Why we need more “dangerous” embodiments

While comparing the differences in bodily motions of the white plantation owner and the black slave, I wasn’t sure if I was bringing my own set of expectations or if the difference in movement was intended in the game. The white plantation owner was clearly taller than the black slave, but I wasn’t able to figure out if the white plantation owner walked more “proudly” with his head held high than the black slave, who at first glance, seemed to keep her head slightly lower. It seemed like I had brought in my own set of expectations about the plantation owner and the black slave which drastically shaped my playing experience.

This brings me to two points: the importance of process-based projects and the need for more embodiments despite the “dangerous” nature.
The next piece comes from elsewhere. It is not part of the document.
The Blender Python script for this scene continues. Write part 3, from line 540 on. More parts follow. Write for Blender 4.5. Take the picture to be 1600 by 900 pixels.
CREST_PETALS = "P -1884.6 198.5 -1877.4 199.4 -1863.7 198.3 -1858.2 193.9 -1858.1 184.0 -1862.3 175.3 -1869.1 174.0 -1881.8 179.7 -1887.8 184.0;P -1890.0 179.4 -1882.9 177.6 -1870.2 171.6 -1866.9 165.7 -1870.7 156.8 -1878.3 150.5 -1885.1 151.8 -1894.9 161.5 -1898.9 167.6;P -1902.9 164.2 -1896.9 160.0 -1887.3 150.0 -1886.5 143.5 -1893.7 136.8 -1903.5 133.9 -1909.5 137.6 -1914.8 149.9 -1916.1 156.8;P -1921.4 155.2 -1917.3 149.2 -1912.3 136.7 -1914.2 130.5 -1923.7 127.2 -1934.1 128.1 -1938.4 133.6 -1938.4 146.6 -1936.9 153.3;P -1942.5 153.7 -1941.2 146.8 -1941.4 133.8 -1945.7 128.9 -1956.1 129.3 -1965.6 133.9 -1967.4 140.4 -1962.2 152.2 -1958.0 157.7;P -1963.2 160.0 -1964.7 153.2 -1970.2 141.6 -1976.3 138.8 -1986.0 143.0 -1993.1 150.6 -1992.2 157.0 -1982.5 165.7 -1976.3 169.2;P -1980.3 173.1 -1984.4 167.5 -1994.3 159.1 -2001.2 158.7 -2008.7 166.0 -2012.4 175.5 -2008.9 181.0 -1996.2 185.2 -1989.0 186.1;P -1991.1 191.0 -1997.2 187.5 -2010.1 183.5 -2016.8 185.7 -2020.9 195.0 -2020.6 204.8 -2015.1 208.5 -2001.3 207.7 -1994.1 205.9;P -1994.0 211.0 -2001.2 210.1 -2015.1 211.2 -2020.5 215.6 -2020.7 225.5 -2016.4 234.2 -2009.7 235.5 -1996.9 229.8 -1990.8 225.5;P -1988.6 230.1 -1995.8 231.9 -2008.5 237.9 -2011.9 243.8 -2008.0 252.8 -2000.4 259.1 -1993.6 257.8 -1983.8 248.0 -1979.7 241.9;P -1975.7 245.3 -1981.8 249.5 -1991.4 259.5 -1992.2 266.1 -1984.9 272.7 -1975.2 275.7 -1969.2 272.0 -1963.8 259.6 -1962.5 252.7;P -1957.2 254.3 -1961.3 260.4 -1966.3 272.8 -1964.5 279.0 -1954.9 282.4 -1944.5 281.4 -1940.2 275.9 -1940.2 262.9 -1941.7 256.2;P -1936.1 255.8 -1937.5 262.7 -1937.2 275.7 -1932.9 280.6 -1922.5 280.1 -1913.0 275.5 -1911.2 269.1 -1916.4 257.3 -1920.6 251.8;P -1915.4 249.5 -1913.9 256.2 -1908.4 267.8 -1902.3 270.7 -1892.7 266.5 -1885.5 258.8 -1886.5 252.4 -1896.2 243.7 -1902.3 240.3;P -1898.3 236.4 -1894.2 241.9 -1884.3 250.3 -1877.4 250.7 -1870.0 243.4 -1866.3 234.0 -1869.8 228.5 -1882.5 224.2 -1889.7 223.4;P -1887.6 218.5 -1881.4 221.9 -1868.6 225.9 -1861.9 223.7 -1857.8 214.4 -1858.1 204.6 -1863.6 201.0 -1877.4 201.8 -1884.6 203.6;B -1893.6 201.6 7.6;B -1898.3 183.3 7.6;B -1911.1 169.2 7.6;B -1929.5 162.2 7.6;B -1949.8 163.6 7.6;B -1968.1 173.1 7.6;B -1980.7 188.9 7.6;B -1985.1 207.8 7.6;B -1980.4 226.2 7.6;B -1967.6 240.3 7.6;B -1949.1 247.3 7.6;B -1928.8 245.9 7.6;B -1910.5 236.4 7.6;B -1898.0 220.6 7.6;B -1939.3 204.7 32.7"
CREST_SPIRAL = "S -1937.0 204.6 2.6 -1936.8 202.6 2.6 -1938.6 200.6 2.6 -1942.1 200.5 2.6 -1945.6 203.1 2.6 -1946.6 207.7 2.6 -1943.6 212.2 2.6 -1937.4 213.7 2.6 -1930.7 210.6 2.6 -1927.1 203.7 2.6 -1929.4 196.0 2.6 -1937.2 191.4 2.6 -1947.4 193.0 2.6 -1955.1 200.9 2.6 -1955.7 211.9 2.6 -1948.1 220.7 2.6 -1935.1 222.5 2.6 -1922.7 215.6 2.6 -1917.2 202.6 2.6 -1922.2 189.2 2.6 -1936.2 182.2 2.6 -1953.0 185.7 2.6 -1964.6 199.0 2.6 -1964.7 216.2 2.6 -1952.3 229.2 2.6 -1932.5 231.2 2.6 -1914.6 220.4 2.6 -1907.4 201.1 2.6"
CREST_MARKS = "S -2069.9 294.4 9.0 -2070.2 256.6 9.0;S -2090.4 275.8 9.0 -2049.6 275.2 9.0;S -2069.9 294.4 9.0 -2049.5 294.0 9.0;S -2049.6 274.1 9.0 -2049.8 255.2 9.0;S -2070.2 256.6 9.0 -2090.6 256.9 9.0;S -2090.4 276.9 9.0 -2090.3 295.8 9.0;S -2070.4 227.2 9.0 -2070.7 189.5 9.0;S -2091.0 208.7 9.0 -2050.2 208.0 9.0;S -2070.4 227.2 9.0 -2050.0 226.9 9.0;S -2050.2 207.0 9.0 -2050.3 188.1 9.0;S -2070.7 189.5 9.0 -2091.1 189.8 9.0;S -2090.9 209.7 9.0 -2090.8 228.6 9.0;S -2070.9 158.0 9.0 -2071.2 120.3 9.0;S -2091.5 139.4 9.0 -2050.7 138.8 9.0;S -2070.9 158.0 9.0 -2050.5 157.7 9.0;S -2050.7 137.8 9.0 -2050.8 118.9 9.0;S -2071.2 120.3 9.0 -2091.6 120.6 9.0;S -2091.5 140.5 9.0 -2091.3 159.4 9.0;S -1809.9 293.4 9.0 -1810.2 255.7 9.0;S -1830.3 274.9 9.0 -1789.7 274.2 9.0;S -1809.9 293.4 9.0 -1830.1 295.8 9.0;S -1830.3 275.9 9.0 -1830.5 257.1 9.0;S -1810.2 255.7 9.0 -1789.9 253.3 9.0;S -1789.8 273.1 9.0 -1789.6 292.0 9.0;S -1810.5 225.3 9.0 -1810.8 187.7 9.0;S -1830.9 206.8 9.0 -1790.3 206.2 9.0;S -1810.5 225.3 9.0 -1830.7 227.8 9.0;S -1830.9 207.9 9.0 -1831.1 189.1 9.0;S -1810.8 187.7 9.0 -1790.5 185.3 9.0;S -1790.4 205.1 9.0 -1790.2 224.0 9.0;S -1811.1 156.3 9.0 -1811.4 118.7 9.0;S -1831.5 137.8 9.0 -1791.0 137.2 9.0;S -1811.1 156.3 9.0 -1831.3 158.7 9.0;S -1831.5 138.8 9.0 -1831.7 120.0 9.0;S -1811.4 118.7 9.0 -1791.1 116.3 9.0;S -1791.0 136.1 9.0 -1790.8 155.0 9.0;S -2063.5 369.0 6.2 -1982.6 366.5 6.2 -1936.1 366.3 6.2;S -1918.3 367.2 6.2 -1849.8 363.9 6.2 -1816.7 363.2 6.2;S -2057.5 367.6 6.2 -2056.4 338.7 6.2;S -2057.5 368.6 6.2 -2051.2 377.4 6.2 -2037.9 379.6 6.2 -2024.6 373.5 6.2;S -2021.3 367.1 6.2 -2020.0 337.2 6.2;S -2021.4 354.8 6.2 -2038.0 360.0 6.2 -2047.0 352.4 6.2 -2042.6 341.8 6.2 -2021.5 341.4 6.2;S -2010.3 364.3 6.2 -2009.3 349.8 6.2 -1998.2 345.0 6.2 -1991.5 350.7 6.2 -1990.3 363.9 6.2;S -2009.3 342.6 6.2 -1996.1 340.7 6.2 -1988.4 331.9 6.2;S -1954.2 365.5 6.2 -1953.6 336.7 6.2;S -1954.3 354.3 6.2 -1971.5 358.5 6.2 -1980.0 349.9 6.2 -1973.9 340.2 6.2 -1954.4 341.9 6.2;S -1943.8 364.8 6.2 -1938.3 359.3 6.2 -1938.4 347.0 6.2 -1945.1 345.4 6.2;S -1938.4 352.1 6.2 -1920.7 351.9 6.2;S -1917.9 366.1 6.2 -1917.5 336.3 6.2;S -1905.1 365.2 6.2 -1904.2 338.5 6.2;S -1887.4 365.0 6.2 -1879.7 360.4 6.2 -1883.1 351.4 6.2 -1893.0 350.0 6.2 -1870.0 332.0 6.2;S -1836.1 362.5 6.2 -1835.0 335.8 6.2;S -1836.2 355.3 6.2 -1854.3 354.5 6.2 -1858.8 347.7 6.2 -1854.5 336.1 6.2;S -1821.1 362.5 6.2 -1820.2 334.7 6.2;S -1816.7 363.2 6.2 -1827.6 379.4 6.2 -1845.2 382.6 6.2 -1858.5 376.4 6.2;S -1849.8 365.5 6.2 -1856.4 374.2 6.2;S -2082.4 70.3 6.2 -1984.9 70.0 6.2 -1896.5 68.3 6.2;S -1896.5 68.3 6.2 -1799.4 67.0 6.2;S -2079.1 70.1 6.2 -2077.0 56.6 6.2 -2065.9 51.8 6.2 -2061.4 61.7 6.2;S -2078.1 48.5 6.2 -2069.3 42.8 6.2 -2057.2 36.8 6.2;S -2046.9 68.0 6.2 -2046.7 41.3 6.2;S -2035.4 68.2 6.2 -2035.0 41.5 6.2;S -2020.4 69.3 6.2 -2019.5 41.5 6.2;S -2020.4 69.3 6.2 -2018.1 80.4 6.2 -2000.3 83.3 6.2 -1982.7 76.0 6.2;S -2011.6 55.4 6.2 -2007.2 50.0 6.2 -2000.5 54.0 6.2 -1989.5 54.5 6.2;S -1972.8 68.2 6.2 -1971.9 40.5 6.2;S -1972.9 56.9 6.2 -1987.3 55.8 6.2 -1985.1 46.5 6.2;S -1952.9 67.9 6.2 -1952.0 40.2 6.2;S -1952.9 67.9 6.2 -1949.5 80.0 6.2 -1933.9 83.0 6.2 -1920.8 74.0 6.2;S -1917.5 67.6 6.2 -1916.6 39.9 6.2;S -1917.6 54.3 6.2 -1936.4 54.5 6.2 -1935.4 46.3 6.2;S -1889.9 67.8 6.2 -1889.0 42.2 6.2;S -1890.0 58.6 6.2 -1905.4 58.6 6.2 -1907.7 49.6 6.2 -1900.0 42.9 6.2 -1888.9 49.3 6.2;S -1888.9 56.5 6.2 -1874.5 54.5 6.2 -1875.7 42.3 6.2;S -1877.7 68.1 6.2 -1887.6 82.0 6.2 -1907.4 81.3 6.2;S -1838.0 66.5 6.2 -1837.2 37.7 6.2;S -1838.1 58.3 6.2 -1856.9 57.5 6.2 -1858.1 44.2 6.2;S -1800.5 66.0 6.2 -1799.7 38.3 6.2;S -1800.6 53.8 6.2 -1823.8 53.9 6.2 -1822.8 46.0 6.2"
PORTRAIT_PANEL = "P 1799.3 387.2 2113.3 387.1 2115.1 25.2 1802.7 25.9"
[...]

If the project was process-based and had a narrative of what was based on historical evidence and what was interpreted when designing the characters, I would be able to better distinguish what my own expectations were and adjust accordingly to perceptions that are more historically authentic. This is especially important for potential players of the game who might have very skewed ideas and biases of what a black slave or white plantation owner looked like. Grounding these embodiments with historically accurate accounts can be very dangerous, but we should not let the “dangerous” nature of these embodiments turn us away from making them. It is imperative that we expose people’s own expectations, just as it did with me, and make them confront and question these perceptions. As a result, people may have more well-informed thoughts and perspectives on controversial histories like slavery and get a more accurate depiction of what actually happened during that time.